The fact is, the numbers in Ted’s tax plan do not add up, and not to be biased about the subject, as a Trump supporter, I can honestly tell you that Trump’s flat tax plan is not any better. The problem is downsizing government, educating the public as to the true nature of what and “excise” tax is and does that “excise” refer to “all that one deposits in their bank account”. Therein lay the problem of the bloated government beast, the misapplication of a 100% constitutional Article 1 “excise” tax.
Look at Great Britain if you want to see how pernicious a VAT is
bfl
You pay the VAT when you buy something, but when you sell it either domestically or export it, the VAT is refunded.

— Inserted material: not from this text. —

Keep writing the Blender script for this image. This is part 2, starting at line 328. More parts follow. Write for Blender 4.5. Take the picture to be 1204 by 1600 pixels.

Sometimes in VAT countries, there is a small amount of the tax not refunded for administration.
The problem with VAT is the huge expense of administering the system that weights on businesses.
Remember, it is a refund, so you can’t get more than you paid.
VAT = Value Added Tax but I call it productivity tax - Businesses that create the most value as compared to their expenses that were subjected to the VAT will pay the highest share of all taxes. VAT is truly is an innovation tax.
Just think what this tax would do to a Software Company, nearly all their expenses will no longer be tax deductible and everything they sold would qualify for almost no refund because they make software.
This explains why the United States has such an advantage in these soft information industries, VAT kills these types of businesses.
The tax foundation report is good.
I have tried to figure out that Trump is referring to when he says he’s going to enact a big tax on imports from Mexico the way they do on out exports to Mexico. The only way I make sense out of this is that he, too, is for a VAT.
Since the US is maybe the only major player in international trade that doesn’t have a VAT, we’re hit pretty bad. To simply the pictures, let’s say we exporting agricultural product to Mexico that is 100 percent made in America. Therefore, the entire amount is subject to Mexico’s VAT, while their products come into this country free of VAT.
By enacting a VAT of about the same size as the other countries of the world, we get free trade that is fair trade.
Furthermore, most goods are complex in terms of their origin. A Ford car made in Mexico might have 40 percent content from China, 20 percent content from the US, 20 percent content from other countries, and be only 20 percent made in Mexico in terms of content. All the content coming into Mexico gets hit with the VAT and those payments are off-sets or deductible from the VAT on the export of the car to the US.
Similarly, American timber sent to Japan pays the VAT, and then the Japanese company that turns it into chopsticks deducts that VAT from the VAT on the chopsticks.
Everything seems to come together, except the following: what about the impact of a VAT on the cost of living? The really big question is whether the VAT will be an ADDED tax or a SUBSTITUTE tax? The Democrats salivate over having a VAT on top of all the taxes we currently pay.
In the Cruz and Rand Paul plans, the VAT and new income tax substitute for the Social Security tax (employee and employer), current personal and corporate income tax, capital gains tax and inheritance tax.
As a concept this looks very attractive. Very fair. Very efficient (in terms of how much paperwork is required). Very high level of compliance. Real financial privacy. Big increase in the incentives to work and to hire, and to save and to invest. But, we should make sure that this concept is thoroughly investigated to make sure to works out to everybody’s credit.
Isn’t the vat just another progressive tax? What happened to the fair tax?
From your example:
Taxes = screw-ed
NO VAT! We are taxed enough already. No more taxes none! Zero! Na-Da!!
snip-—
Most significantly, the TPP does not address a massive cost to U.S. goods and services that has a chokehold on our export levels: foreign Value-Added Tax (VAT) schemes.
As usual the ‘devil’ is in the details.